### [Input]
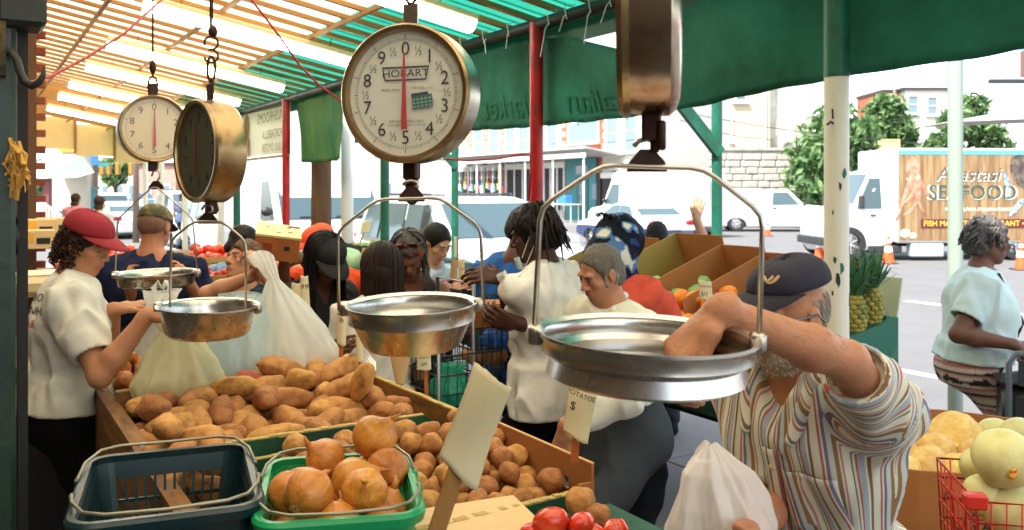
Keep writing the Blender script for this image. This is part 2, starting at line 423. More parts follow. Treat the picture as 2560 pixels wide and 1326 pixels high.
for i in range(n_r):
    u = -2+PIT*i
    if me_r is None:
        o1 = rb.build('rafter', M_raft, canopy); o2 = shy.build('roof_sheet', M_yel, canopy, smooth=True); o3 = shg.build('eave_sheet', M_teal, canopy, smooth=True)
        me_r = (o1, o2, o3)
    else:
        o1, o2, o3 = [x.copy() for x in me_r]
        for x in (o1, o2, o3): COL.objects.link(x); x.parent = canopy
    o1.location = (0, u, 0); o2.location = (0, u+PIT/2, .0015*(i % 2)); o3.location = (0, u+PIT/2, .02+.0015*(i % 2))
b = MB()
for v in (1.0, 1.75, 2.5):
    b = MB(); b.bar(cl(v, -2, zroof(v)-.075), cl(v, UE, zroof(v)-.075), .03, .03); b.build('purlin', M_raft, canopy)
b = MB().bar(cl(3.42, -2, zroof(3.42)-.16), cl(3.42, UE, zroof(3.42)-.16), .05, .14); b.build('eave_beam', M_raftg, canopy)
b = MB(); b.cs = True; b.pipe([cl(3.27, -2, 2.84), cl(3.27, UE, 2.80)], .042, 10); b.build('gutter_pipe', M_dark, canopy)
b = MB().bar(cl(.36, -2, zroof(.36)-.2), cl(.36, UE, zroof(.36)-.2), .06, .18); b.build('wall_plate', M_raft, canopy)
M_fas = mat('cream_board', '#e6cf98', .7, var=.15, scale=3, trans=.35)
for k in range(4):
    v0 = .4+.75*k; b = MB().box(cl(v0+.37, UE, zroof(v0+.37)-.36), (.735, .03, .66)); b.build('end_board', M_fas, canopy)
    MB().box(cl(v0, UE-.03, zroof(v0)-.36), (.05, .03, .68)).build('end_batten', M_raft, canopy)

# posts in the street row and in the kerb row
def post(name, u, v, r, z1, m, label, cat='post', group=None, col_top=None, brace=False):
    o = empty(name, uv(u, v, 0), UA, label, cat, group)
    b = MB(); b.cs = True; b.pipe([(0, 0, 0.02), (0, 0, z1 if col_top is None else col_top)], r, 20); b.build('shaft', m, o, smooth='auto')
    b = MB(); b.cs = True; b.lathe([(r*1.9, 0), (r*1.9, .012), (r*1.2, .02), (r*1.05, .03)], 20, cap=True); b.build('foot_plate', M_dark, o, smooth='auto')
    if col_top is not None:
        b = MB(); b.cs = True; b.pipe([(0, 0, col_top-.005), (0, 0, z1)], r*1.06, 20); b.build('green_upper_sleeve', M_green, o, smooth='auto')
    if brace:
        b = MB(); b.bar((0, -.03, 2.0), (-.55, .1, 2.62), .05, .09); b.build('brace', M_green, o)
    return o
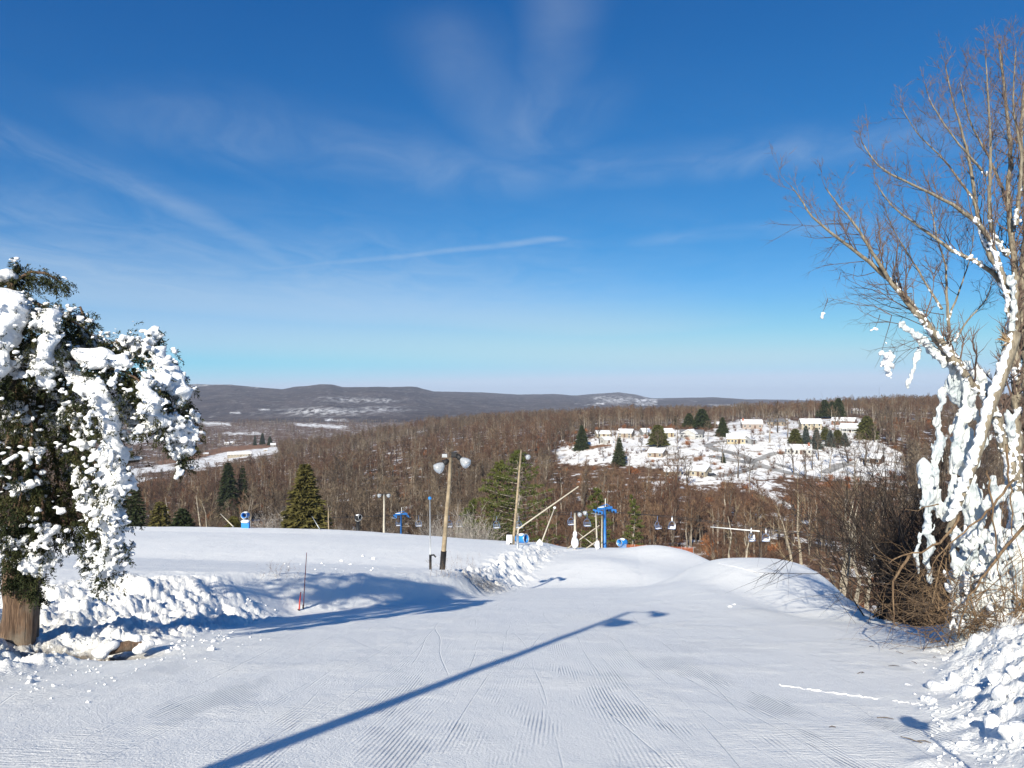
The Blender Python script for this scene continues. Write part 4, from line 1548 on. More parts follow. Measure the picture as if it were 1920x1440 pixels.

### [Exercise instructions]
Skipping the pictures, transcribe each line above exactly as it appears.

### [Written response]
Keep writing the Blender script for this image. This is part 2, starting at line 423. More parts follow. Treat the picture as 2560 pixels wide and 1326 pixels high.
for i in range(n_r):
    u = -2+PIT*i
    if me_r is None:
        o1 = rb.build('rafter', M_raft, canopy); o2 = shy.build('roof_sheet', M_yel, canopy, smooth=True); o3 = shg.build('eave_sheet', M_teal, canopy, smooth=True)
        me_r = (o1, o2, o3)
    else:
        o1, o2, o3 = [x.copy() for x in me_r]
        for x in (o1, o2, o3): COL.objects.link(x); x.parent = canopy
    o1.location = (0, u, 0); o2.location = (0, u+PIT/2, .0015*(i % 2)); o3.location = (0, u+PIT/2, .02+.0015*(i % 2))
b = MB()
for v in (1.0, 1.75, 2.5):
    b = MB(); b.bar(cl(v, -2, zroof(v)-.075), cl(v, UE, zroof(v)-.075), .03, .03); b.build('purlin', M_raft, canopy)
b = MB().bar(cl(3.42, -2, zroof(3.42)-.16), cl(3.42, UE, zroof(3.42)-.16), .05, .14); b.build('eave_beam', M_raftg, canopy)
b = MB(); b.cs = True; b.pipe([cl(3.27, -2, 2.84), cl(3.27, UE, 2.80)], .042, 10); b.build('gutter_pipe', M_dark, canopy)
b = MB().bar(cl(.36, -2, zroof(.36)-.2), cl(.36, UE, zroof(.36)-.2), .06, .18); b.build('wall_plate', M_raft, canopy)
M_fas = mat('cream_board', '#e6cf98', .7, var=.15, scale=3, trans=.35)
for k in range(4):
    v0 = .4+.75*k; b = MB().box(cl(v0+.37, UE, zroof(v0+.37)-.36), (.735, .03, .66)); b.build('end_board', M_fas, canopy)
    MB().box(cl(v0, UE-.03, zroof(v0)-.36), (.05, .03, .68)).build('end_batten', M_raft, canopy)

# posts in the street row and in the kerb row
def post(name, u, v, r, z1, m, label, cat='post', group=None, col_top=None, brace=False):
    o = empty(name, uv(u, v, 0), UA, label, cat, group)
    b = MB(); b.cs = True; b.pipe([(0, 0, 0.02), (0, 0, z1 if col_top is None else col_top)], r, 20); b.build('shaft', m, o, smooth='auto')
    b = MB(); b.cs = True; b.lathe([(r*1.9, 0), (r*1.9, .012), (r*1.2, .02), (r*1.05, .03)], 20, cap=True); b.build('foot_plate', M_dark, o, smooth='auto')
    if col_top is not None:
        b = MB(); b.cs = True; b.pipe([(0, 0, col_top-.005), (0, 0, z1)], r*1.06, 20); b.build('green_upper_sleeve', M_green, o, smooth='auto')
    if brace:
        b = MB(); b.bar((0, -.03, 2.0), (-.55, .1, 2.62), .05, .09); b.build('brace', M_green, o)
    return o
The Blender Python script for this scene continues. Write part 4, from line 1548 on. More parts follow. Measure the picture as if it were 1920x1440 pixels.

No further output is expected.